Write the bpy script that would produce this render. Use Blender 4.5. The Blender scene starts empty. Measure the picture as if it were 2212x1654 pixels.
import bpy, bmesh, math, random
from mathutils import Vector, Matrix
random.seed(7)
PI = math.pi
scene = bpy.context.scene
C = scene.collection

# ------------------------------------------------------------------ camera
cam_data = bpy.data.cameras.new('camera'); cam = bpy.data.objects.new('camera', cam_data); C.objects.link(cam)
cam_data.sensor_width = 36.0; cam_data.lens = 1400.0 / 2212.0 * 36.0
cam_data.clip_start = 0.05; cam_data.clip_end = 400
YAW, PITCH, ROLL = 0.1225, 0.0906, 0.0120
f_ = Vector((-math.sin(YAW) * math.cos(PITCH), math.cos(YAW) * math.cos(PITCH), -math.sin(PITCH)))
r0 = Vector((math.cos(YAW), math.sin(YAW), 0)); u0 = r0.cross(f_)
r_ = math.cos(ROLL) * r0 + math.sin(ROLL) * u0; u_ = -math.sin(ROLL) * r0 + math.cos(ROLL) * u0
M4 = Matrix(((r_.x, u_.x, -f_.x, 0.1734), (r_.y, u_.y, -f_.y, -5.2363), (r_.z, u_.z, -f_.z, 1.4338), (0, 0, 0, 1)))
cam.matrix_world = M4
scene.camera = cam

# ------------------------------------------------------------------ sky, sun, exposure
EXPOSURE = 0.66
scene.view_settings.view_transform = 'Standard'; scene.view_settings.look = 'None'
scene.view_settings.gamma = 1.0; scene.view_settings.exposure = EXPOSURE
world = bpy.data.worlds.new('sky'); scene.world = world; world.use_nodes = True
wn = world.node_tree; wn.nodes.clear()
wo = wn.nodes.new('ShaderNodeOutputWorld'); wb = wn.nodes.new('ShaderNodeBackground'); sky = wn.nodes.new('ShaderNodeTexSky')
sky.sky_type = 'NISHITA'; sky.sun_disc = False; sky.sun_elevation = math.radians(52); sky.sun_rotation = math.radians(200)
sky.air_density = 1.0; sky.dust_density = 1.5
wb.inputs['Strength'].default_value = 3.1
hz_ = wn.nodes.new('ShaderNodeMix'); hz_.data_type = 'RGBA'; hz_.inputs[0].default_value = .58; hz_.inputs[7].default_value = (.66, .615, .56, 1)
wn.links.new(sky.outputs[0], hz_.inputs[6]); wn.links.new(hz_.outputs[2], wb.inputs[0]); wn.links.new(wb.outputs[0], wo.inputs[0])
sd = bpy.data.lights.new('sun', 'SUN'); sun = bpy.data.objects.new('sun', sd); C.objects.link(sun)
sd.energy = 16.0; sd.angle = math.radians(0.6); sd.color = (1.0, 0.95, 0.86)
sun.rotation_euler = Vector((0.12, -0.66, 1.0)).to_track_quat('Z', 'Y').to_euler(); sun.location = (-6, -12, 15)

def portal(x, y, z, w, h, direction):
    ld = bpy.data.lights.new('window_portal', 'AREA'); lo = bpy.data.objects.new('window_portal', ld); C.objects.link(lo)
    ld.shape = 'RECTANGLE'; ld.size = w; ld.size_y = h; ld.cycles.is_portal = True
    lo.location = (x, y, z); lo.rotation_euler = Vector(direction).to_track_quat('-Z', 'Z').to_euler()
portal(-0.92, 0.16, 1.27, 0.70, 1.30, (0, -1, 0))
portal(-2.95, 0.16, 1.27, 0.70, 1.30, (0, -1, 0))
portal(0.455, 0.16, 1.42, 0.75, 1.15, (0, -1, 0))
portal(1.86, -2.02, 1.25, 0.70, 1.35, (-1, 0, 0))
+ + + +
▶ _Your instructions_: Return exactly the opening lines of the listing above, ending with the line that has "scene.camera = cam".

▶ _Answer to the exercise_:
Write the bpy script that would produce this render. Use Blender 4.5. The Blender scene starts empty. Measure the picture as if it were 2212x1654 pixels.
import bpy, bmesh, math, random
from mathutils import Vector, Matrix
random.seed(7)
PI = math.pi
scene = bpy.context.scene
C = scene.collection

# ------------------------------------------------------------------ camera
cam_data = bpy.data.cameras.new('camera'); cam = bpy.data.objects.new('camera', cam_data); C.objects.link(cam)
cam_data.sensor_width = 36.0; cam_data.lens = 1400.0 / 2212.0 * 36.0
cam_data.clip_start = 0.05; cam_data.clip_end = 400
YAW, PITCH, ROLL = 0.1225, 0.0906, 0.0120
f_ = Vector((-math.sin(YAW) * math.cos(PITCH), math.cos(YAW) * math.cos(PITCH), -math.sin(PITCH)))
r0 = Vector((math.cos(YAW), math.sin(YAW), 0)); u0 = r0.cross(f_)
r_ = math.cos(ROLL) * r0 + math.sin(ROLL) * u0; u_ = -math.sin(ROLL) * r0 + math.cos(ROLL) * u0
M4 = Matrix(((r_.x, u_.x, -f_.x, 0.1734), (r_.y, u_.y, -f_.y, -5.2363), (r_.z, u_.z, -f_.z, 1.4338), (0, 0, 0, 1)))
cam.matrix_world = M4
scene.camera = cam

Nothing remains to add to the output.